The Monteage diaries
The Monteage diaries

There are gaps between the diaries we hold, so there might even be more diaries out there!

The first seven volumes are by Stephen Monteage Senior (written between 1733-1746) who has a strong clear hand and you get a sense of someone quite meticulous, which seems to be a character trait in a family of accountants, agents and amongst the earliest employees of the Bank of England. As it was said of his famous grandfather, another Stephen Monteage (1632-1708) ‘as zealous in small matters as in large’ – this was the Stephen Monteage who popularized the use of double entry book-keeping by publishing a book on the subject.

While the diaries are not Pepys-like with gossip, enmities and narrative, the Monteage diaries are succinct, objective recordings of daily events personal and national, with little emotion or inner thoughts. This Stephen Monteage (1681-1754) never mentions his wife Ann by name once.

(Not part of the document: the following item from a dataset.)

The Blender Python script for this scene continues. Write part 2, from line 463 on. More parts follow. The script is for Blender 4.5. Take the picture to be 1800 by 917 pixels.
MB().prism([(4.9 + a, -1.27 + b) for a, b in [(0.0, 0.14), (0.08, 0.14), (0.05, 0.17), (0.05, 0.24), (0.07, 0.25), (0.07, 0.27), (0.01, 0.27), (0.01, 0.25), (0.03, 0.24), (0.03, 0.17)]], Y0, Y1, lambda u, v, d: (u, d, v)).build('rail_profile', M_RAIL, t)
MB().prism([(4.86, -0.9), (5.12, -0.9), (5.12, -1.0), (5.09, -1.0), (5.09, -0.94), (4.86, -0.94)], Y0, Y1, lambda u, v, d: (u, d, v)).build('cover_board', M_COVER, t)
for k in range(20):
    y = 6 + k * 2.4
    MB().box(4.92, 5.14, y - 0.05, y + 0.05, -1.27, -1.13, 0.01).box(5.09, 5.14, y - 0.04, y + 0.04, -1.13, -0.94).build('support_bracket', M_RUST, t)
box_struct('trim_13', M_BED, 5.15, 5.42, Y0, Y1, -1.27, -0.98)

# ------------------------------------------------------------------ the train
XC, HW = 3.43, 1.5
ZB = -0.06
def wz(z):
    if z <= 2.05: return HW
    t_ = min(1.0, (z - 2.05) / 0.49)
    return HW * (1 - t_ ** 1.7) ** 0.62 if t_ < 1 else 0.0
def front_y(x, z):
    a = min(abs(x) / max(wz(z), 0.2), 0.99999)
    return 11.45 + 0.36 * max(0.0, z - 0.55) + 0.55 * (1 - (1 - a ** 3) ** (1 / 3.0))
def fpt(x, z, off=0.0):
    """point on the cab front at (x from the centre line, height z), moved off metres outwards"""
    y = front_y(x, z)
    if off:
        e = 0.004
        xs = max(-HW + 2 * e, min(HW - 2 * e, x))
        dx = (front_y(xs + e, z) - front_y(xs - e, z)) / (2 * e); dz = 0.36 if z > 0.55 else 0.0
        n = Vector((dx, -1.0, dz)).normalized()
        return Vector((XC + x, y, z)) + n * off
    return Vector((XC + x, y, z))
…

He was a stock accountant to The York Buildings Company, later noted as ‘proprietor’, and worked at Customs & Excise House. His diaries begin with monthly expenses, business transactions and meetings, but also most notably two subjects:

  1. A daily record of the weather:
    31 December 1739 The Big Freeze & Frost Fair on Thames. (Volume 3: pp.274-5)

    'The weather continues so very cold that this Day the ink was frozen in my Pen as I was writing.'

  2. Meals and types of food eaten, often mentioning if it was the first of the season, be it asparagus or oysters.

    25 July 1740 'St James’ Day, on which begins the cry of Oysters, for the Winter Season'. (Volume 4: p.174)

These are small everyday details of the ordinary life of a person who appears hardly ever to leave London. While Stephen records local, national and overseas events, he also focuses on the ringing of the City bells, City appointments and the anniversaries of births, marriages, deaths and burials of his own family and of famous individuals.

Eighteenth century recipe for treating the bite of a mad dog
Everything you would need to know in the eighteenth century! (Don’t try this at home). From CLC/479/MS00205/002

The diaries are an indexer’s dream as he names everyone he meets regularly, giving their occupation, be it Mr Hart the Barber, Mrs Hood the Milliner or Mrs Everton the milkwoman, who in May 1740 'came with her garland and danced as usual'.

The diaries also reveal social and family networks, from the patronage of his cousin the diplomatist and courtier Stephen Poyntz (1685-1750) and brother William Poyntz, to poor relatives reliant on him like cousins John Scobell and Hester Holland.

The diary entries include visiting theatre productions, pubs, churches and listening to preachers, notably John Wesley (1703-1791) and George Whitfield (1714-1770) frequently, he even includes the sermon text.

The early volumes also contain printed almanacks, along with receipts (or recipes) for the cholic, palsy or for any nervous distemper; poems and journal extracts from notable persons, even a cure for the bite of a mad dog.